The household metric that is often missing from the equation is the flipside: spending per hour. The most simple way to calculate this number is to take all of your expenses for a given period (say a month) – mortgage/rent, credit card charges, car payments, ATM withdrawals, utilities, insurance, interest payments, tuition, healthcare, charitable giving, etc. – and do the basic math to denominate that spending on an hourly basis presuming the same “spending hours” as “working hours”. To use the same example, if Bob spends $3,000 per month and has the same 50 “spending hours” per week, then a little basic math says Bob spends $13.85 per hour.

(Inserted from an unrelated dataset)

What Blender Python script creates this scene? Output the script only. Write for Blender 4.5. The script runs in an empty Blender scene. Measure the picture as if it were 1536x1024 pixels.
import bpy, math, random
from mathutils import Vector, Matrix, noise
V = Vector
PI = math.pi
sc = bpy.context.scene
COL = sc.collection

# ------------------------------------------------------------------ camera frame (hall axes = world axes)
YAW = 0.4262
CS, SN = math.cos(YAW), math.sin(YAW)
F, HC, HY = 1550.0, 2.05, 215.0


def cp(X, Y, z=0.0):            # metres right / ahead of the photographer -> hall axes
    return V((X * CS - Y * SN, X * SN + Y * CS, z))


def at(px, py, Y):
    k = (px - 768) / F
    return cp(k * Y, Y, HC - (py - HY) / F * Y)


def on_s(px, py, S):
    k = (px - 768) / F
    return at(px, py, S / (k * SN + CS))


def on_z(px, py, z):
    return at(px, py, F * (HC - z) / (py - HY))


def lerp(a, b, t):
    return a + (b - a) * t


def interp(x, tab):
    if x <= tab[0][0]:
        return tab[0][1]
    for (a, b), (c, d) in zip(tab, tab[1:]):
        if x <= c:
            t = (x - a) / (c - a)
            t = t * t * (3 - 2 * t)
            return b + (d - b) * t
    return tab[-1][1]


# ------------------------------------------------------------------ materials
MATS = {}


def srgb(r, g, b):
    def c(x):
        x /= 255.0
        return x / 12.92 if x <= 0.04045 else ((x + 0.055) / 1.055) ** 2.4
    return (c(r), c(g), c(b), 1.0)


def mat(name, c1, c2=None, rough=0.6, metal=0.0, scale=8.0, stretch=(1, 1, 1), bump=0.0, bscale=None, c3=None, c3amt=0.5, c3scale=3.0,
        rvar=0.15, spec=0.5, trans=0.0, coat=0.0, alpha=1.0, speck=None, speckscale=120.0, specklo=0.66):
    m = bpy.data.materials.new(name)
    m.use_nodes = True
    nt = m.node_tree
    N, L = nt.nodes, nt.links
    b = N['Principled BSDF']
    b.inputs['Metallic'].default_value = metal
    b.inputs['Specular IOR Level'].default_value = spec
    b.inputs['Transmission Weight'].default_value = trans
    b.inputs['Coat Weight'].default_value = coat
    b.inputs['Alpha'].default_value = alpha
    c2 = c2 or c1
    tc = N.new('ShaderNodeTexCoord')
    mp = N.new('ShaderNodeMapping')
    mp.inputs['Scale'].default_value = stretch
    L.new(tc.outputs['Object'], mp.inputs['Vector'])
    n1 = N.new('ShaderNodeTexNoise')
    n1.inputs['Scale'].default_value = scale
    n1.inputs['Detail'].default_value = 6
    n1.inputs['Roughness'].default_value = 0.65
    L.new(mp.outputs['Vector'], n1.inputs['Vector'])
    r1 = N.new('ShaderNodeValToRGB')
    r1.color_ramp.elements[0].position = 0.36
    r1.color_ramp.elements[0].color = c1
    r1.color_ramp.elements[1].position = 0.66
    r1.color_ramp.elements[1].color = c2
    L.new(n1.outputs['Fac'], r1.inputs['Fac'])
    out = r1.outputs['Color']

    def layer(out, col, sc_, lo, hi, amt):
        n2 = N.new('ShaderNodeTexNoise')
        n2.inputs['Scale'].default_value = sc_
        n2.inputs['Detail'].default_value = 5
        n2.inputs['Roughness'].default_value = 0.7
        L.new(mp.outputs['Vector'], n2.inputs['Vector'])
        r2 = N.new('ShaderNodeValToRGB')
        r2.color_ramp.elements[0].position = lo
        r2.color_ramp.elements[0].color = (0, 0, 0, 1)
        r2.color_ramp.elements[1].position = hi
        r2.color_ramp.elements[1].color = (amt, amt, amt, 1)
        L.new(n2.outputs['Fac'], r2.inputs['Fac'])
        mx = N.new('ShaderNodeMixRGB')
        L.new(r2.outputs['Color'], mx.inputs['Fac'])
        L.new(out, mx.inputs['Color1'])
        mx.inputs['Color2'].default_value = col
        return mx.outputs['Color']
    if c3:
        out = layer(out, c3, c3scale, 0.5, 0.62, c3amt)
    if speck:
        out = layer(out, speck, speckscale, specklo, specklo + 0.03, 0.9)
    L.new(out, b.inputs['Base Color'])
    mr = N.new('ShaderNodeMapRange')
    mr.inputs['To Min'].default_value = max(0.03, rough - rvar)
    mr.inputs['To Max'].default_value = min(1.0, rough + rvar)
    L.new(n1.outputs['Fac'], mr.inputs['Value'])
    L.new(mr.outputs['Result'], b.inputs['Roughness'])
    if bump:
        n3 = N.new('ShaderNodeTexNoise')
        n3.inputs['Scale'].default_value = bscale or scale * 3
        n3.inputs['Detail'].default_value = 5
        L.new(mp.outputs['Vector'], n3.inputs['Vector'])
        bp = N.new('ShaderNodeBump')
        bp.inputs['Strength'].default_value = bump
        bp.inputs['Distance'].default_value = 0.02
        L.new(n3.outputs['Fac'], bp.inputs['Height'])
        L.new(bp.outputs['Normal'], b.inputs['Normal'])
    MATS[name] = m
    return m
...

That takes us to the most important metric: profit per hour. Bob makes $15.00 per hour and spends $13.85 per hour which means he makes $1.15 per hour in profit. The reason I prefer the hourly denomination of profit more than a month or year is that it’s more practical for all of those little spending decisions we make every day. Congratulations to Bob for being profitable! Just knowing your hourly profit metric is an achievement in and of itself. But, let’s go on to a couple second order ideas for those interested.
First, you can say that spending hours and working hours are not the same in reality. If Bob spent $13.85 every hour of every day (24 x 7), he would end up spending $10,000 per month instead of $3,000. So, the key to making the math work is to limit your spending hours per week to the same as your working hours per week. If you work 50 hours per week, pick the 50 hours per week where spending is allowed and fix them. It might be 5 specific hours on each weekday and 12.5 hours on Saturday and Sunday. Once that is selected, the question is how much can you spend per hour in those “spending hours”.
To determine how much you can spend in those spending hours, you have to determine how much you have already spent just by existing. Take all of your “fixed costs” – all those costs that you bear whether you ever take your cash or credit card out of your wallet. This could be things like car payments, rent/mortgage, insurance, tuition, etc. Let’s say for a moment that of Bob’s $13.85 per hour of spending, $10.00 per hour is fixed. That means in those 50 spending hours per week, Bob can spend $3.85 per hour and still maintain his profit margin of $1.15 per hour. Now all of Bob’s discretionary spending decisions can be benchmarked against that $3.85 in hourly discretionary spend that he knows he is allowed. That’s a useful metric whether Bob is looking to get that bagel sandwich for breakfast or that fancy steak for dinner.